▶ **Problem details**:
Nothing in the data should change when you return it, but leave the pictures out.
⟨
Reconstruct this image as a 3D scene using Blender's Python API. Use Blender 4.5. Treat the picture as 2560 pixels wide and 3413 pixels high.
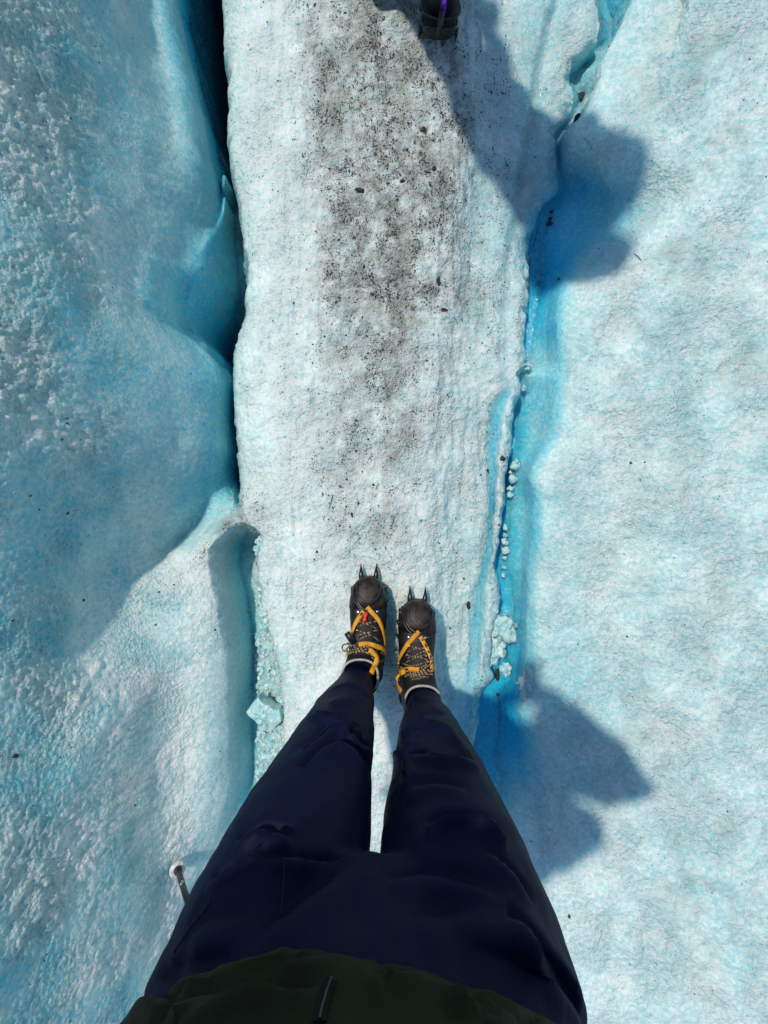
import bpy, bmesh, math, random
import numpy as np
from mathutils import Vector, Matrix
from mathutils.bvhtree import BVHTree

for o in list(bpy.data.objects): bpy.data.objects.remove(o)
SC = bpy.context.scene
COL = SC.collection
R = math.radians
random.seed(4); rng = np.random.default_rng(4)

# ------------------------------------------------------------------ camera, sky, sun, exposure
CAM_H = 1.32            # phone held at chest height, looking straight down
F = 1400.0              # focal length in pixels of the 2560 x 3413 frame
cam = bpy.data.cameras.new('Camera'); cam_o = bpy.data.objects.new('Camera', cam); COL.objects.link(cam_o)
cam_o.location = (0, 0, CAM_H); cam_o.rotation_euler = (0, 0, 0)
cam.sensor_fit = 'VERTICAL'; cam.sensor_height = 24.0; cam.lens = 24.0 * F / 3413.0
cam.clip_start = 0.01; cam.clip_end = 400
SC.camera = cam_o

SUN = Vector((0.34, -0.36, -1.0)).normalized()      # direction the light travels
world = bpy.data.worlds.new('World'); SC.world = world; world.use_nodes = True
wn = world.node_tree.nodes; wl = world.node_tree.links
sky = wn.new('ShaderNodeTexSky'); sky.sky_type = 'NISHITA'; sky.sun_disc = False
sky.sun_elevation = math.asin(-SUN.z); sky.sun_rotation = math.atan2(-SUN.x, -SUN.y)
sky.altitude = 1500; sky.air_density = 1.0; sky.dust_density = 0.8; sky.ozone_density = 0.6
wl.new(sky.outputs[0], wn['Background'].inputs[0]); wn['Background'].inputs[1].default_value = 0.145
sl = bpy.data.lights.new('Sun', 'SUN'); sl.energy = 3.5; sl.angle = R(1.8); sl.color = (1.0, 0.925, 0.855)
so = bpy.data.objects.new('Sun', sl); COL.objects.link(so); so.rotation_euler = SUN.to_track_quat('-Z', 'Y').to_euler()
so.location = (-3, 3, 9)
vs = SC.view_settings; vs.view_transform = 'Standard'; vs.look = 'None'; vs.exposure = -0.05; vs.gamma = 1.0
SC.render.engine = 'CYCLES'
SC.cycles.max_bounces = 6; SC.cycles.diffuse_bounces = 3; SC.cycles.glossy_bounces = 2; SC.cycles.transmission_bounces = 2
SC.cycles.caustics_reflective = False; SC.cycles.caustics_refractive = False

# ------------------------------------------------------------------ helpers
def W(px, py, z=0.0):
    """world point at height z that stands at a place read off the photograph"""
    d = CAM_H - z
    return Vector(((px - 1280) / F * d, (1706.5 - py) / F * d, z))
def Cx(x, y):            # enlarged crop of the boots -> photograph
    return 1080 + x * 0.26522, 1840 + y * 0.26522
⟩
▶ **Task response**:
Reconstruct this image as a 3D scene using Blender's Python API. Use Blender 4.5. Treat the picture as 2560 pixels wide and 3413 pixels high.
import bpy, bmesh, math, random
import numpy as np
from mathutils import Vector, Matrix
from mathutils.bvhtree import BVHTree

for o in list(bpy.data.objects): bpy.data.objects.remove(o)
SC = bpy.context.scene
COL = SC.collection
R = math.radians
random.seed(4); rng = np.random.default_rng(4)

# ------------------------------------------------------------------ camera, sky, sun, exposure
CAM_H = 1.32            # phone held at chest height, looking straight down
F = 1400.0              # focal length in pixels of the 2560 x 3413 frame
cam = bpy.data.cameras.new('Camera'); cam_o = bpy.data.objects.new('Camera', cam); COL.objects.link(cam_o)
cam_o.location = (0, 0, CAM_H); cam_o.rotation_euler = (0, 0, 0)
cam.sensor_fit = 'VERTICAL'; cam.sensor_height = 24.0; cam.lens = 24.0 * F / 3413.0
cam.clip_start = 0.01; cam.clip_end = 400
SC.camera = cam_o

SUN = Vector((0.34, -0.36, -1.0)).normalized()      # direction the light travels
world = bpy.data.worlds.new('World'); SC.world = world; world.use_nodes = True
wn = world.node_tree.nodes; wl = world.node_tree.links
sky = wn.new('ShaderNodeTexSky'); sky.sky_type = 'NISHITA'; sky.sun_disc = False
sky.sun_elevation = math.asin(-SUN.z); sky.sun_rotation = math.atan2(-SUN.x, -SUN.y)
sky.altitude = 1500; sky.air_density = 1.0; sky.dust_density = 0.8; sky.ozone_density = 0.6
wl.new(sky.outputs[0], wn['Background'].inputs[0]); wn['Background'].inputs[1].default_value = 0.145
sl = bpy.data.lights.new('Sun', 'SUN'); sl.energy = 3.5; sl.angle = R(1.8); sl.color = (1.0, 0.925, 0.855)
so = bpy.data.objects.new('Sun', sl); COL.objects.link(so); so.rotation_euler = SUN.to_track_quat('-Z', 'Y').to_euler()
so.location = (-3, 3, 9)
vs = SC.view_settings; vs.view_transform = 'Standard'; vs.look = 'None'; vs.exposure = -0.05; vs.gamma = 1.0
SC.render.engine = 'CYCLES'
SC.cycles.max_bounces = 6; SC.cycles.diffuse_bounces = 3; SC.cycles.glossy_bounces = 2; SC.cycles.transmission_bounces = 2
SC.cycles.caustics_reflective = False; SC.cycles.caustics_refractive = False

# ------------------------------------------------------------------ helpers
def W(px, py, z=0.0):
    """world point at height z that stands at a place read off the photograph"""
    d = CAM_H - z
    return Vector(((px - 1280) / F * d, (1706.5 - py) / F * d, z))
def Cx(x, y):            # enlarged crop of the boots -> photograph
    return 1080 + x * 0.26522, 1840 + y * 0.26522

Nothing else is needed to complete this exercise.